* GIVEN REQUEST *
The listing below begins with the first line you should copy; stop after the line containing "tag(pl_, 'off-white cloth", and drop every picture.

* SOURCE MATERIAL *
┄┄┄┄┄┄
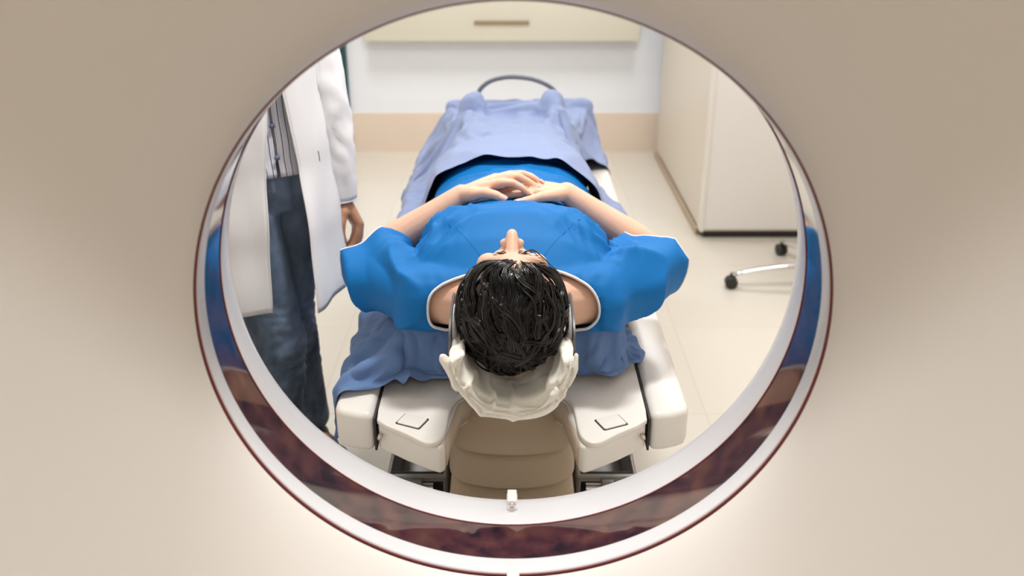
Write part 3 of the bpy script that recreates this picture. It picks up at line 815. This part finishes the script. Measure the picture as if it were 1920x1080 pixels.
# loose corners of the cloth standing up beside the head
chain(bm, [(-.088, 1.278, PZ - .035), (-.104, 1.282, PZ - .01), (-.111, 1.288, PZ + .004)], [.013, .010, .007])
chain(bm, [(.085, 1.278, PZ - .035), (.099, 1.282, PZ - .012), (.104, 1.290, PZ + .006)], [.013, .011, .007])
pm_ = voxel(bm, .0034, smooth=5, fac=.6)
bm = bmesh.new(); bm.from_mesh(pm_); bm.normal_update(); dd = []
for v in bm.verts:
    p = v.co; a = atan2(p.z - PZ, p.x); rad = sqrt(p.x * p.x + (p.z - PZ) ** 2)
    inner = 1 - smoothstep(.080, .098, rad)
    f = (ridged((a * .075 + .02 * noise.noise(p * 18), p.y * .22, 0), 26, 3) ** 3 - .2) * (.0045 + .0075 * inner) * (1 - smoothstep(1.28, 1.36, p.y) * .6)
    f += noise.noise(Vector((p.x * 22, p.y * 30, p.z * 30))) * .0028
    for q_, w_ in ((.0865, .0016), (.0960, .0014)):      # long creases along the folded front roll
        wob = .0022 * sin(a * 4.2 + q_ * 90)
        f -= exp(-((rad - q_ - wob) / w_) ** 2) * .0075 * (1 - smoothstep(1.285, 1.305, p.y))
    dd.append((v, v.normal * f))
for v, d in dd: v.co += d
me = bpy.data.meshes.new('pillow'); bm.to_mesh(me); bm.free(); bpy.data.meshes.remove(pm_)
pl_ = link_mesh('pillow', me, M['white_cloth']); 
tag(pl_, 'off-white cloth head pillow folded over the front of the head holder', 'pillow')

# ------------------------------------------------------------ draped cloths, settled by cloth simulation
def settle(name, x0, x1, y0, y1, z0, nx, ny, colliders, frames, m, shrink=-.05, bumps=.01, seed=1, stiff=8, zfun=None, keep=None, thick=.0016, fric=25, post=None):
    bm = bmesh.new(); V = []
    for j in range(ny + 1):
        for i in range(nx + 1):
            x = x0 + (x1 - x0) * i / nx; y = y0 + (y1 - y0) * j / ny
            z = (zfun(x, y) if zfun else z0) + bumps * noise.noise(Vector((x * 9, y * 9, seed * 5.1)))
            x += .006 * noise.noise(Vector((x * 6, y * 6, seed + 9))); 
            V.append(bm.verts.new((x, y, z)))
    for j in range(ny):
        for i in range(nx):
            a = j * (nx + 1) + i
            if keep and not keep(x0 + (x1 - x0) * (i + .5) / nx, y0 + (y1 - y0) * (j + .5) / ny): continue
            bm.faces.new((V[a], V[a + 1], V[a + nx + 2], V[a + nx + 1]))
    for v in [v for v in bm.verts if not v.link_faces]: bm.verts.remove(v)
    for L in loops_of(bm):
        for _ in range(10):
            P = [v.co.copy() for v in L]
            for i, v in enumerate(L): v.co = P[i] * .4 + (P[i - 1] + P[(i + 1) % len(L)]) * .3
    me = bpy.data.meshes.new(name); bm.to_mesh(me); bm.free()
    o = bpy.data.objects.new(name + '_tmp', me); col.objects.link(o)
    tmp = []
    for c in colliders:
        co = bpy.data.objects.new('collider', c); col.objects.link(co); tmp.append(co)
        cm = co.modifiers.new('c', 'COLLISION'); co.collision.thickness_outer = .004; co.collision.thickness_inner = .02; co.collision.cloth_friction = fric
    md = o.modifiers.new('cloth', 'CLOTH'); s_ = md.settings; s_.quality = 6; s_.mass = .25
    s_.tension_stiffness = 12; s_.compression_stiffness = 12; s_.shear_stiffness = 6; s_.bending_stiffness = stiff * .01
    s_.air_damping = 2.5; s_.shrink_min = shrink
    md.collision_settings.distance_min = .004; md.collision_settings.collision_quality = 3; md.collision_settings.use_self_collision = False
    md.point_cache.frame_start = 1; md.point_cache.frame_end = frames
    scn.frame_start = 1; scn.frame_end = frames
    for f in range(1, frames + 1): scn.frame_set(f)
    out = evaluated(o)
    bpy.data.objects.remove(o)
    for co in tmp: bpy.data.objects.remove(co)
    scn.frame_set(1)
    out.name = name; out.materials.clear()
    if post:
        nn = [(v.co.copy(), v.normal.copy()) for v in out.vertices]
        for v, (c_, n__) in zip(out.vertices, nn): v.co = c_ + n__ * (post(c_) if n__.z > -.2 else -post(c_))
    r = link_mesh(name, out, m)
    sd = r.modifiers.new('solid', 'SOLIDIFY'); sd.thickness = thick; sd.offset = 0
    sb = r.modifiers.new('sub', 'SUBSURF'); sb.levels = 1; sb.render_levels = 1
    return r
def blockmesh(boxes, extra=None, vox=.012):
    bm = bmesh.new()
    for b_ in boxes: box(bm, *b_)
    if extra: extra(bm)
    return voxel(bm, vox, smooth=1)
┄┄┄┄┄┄
* REPLY *
Write part 3 of the bpy script that recreates this picture. It picks up at line 815. This part finishes the script. Measure the picture as if it were 1920x1080 pixels.
# loose corners of the cloth standing up beside the head
chain(bm, [(-.088, 1.278, PZ - .035), (-.104, 1.282, PZ - .01), (-.111, 1.288, PZ + .004)], [.013, .010, .007])
chain(bm, [(.085, 1.278, PZ - .035), (.099, 1.282, PZ - .012), (.104, 1.290, PZ + .006)], [.013, .011, .007])
pm_ = voxel(bm, .0034, smooth=5, fac=.6)
bm = bmesh.new(); bm.from_mesh(pm_); bm.normal_update(); dd = []
for v in bm.verts:
    p = v.co; a = atan2(p.z - PZ, p.x); rad = sqrt(p.x * p.x + (p.z - PZ) ** 2)
    inner = 1 - smoothstep(.080, .098, rad)
    f = (ridged((a * .075 + .02 * noise.noise(p * 18), p.y * .22, 0), 26, 3) ** 3 - .2) * (.0045 + .0075 * inner) * (1 - smoothstep(1.28, 1.36, p.y) * .6)
    f += noise.noise(Vector((p.x * 22, p.y * 30, p.z * 30))) * .0028
    for q_, w_ in ((.0865, .0016), (.0960, .0014)):      # long creases along the folded front roll
        wob = .0022 * sin(a * 4.2 + q_ * 90)
        f -= exp(-((rad - q_ - wob) / w_) ** 2) * .0075 * (1 - smoothstep(1.285, 1.305, p.y))
    dd.append((v, v.normal * f))
for v, d in dd: v.co += d
me = bpy.data.meshes.new('pillow'); bm.to_mesh(me); bm.free(); bpy.data.meshes.remove(pm_)
pl_ = link_mesh('pillow', me, M['white_cloth']); 
tag(pl_, 'off-white cloth head pillow folded over the front of the head holder', 'pillow')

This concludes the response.